Immigrants in Alabama wait years for deportation
It takes a lot of money to run the U.S. Immigrations and Customs Enforcement, or ICE. In fiscal 2016 the department’s budget was $6.3 billion, 17 percent more than the year before. Part of the budget increase goes toward the 34,000 beds for detainees at ICE facilities across the country. One of them, the Etowah County Detention Center in Gadsden, Alabama, has become a long-term depository for immigrants awaiting deportation or hearings on their cases.
Almost none of the immigrant detainees in Gadsden is from Alabama. ICE picked them up in places like California, Texas, New York, the Midwest. There are more than detainees in Gadsden, from Jamaica, El Salvador, Somalia and other countries.
One of them is Luis Fernando Estela Gomez, from Colombia. He came to the U.S. on a tourist visa 22 years ago and stayed. In 2010 he was arrested for selling stolen wedding dresses and Viagra. Estrela has been at Etowah for three years, after spending a year at a New Jersey detention center.
“I don’t imagine it was going to take that long,” Estrela said. “And when I got here I found out people have been here like seven years, six years, all kind of times. Then I figured it out, it was going to be a long run.”
Immigrant detention is supposed to be brief — weeks or months at the most. But at Etowah, many inmates are held for years while they go through the legal system. The reason so many detainees are funneled into this Alabama detention center from other states has to do with ICE’s bottom line.
“Etowah offers ICE the lowest bargain basement per diem per detainee price in the entire country, so it’s cheaper to house people there,” Jessica Vosburgh, an immigrant rights attorney in Birmingham, said.
It is much cheaper. On average, for every detainee, ICE pays detention centers $124 a day. At Etowah, ICE pays only $45.
“So it’s ICE’s preferred facility for the people that they are planning to hold in detention for a long time,” she said.

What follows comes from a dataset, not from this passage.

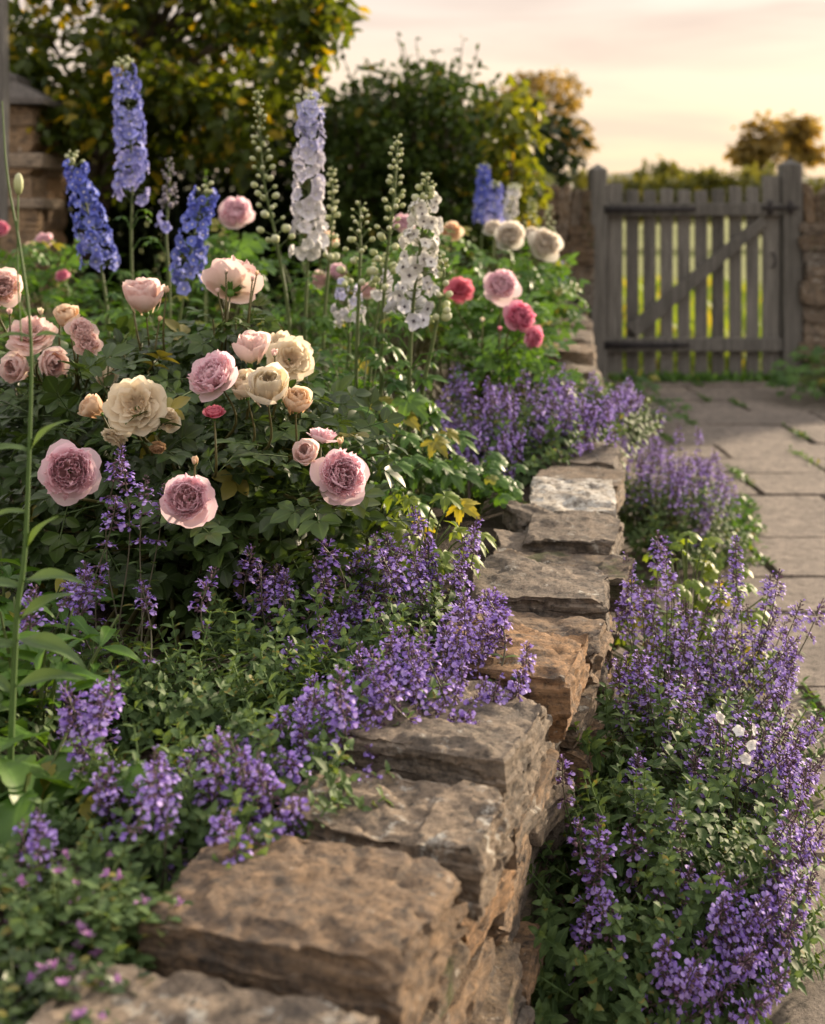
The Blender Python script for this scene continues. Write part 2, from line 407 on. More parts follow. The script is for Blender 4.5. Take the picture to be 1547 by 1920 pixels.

Some ICE contracts offer guaranteed minimums. In other words, ICE promises to pay for at least a certain number of detainee beds to be filled. These contracts are worth tens of millions of dollars. Some centers, many of them private prisons, are benefitting. But in cash-strapped Etowah County, Commissioner Tim Choate said the county barely breaks even.
“There’s no money, there’s no profit in this thing,” he said.
I asked him how it’s worth keeping the facility open then. “In my opinion, speaking for myself, it’s not,” he said.
Then again, he said, it’s easier than shutting the center down: it does generate jobs.
Silky Shah, co-director of Detention Watch Network, said in some cases, especially poorer areas, a detention center might not be profitable. “But the reality is that because these contracts have existed for some time now, these counties have come to depend on it,” she said.
Because detainees are housed at Etowah for so long at such cheap rates, Shah said, it’s created what critics call some of the worst conditions for detainees in the country. One group made up of human rights advocates and religious groups in Alabama is calling for the government to shut down Etowah. The group holds rallies, circulates petitions and points out human rights abuses.
“A lot of concerns about food, outdoor recreation there, legal access, due process issues,” Shah said.
There’s no in-person visitation. The “outdoor” recreation area isn’t actually outdoors. It’s a small area with bars near the ceiling to let in some light and air. The detention center is one wing of the county jail, which sits across the street from the county commission offices in downtown Gadsden. There’s also a bail bondsman, a pawn shop, a law firm, and a barbecue place.
Natalie Barton, spokeswoman for the Etowah County Sheriff’s Office, said the detention center has passed every inspection it’s undergone, whether it’s through ICE or an NGO.
“We run a very safe and secure facility where individuals are well taken care of and given the necessary needs to sustain life,” Barton said.
ICE wouldn’t agree to an interview. In the meantime, detainees like Estrela will keep waiting. It doesn’t look good. He’s out of money for lawyers, After four years in detention for a non-violent crime, Estrela thinks he’s paid his dues. Other detainees gladly take deportation in hopes that one day they’ll return to this country again.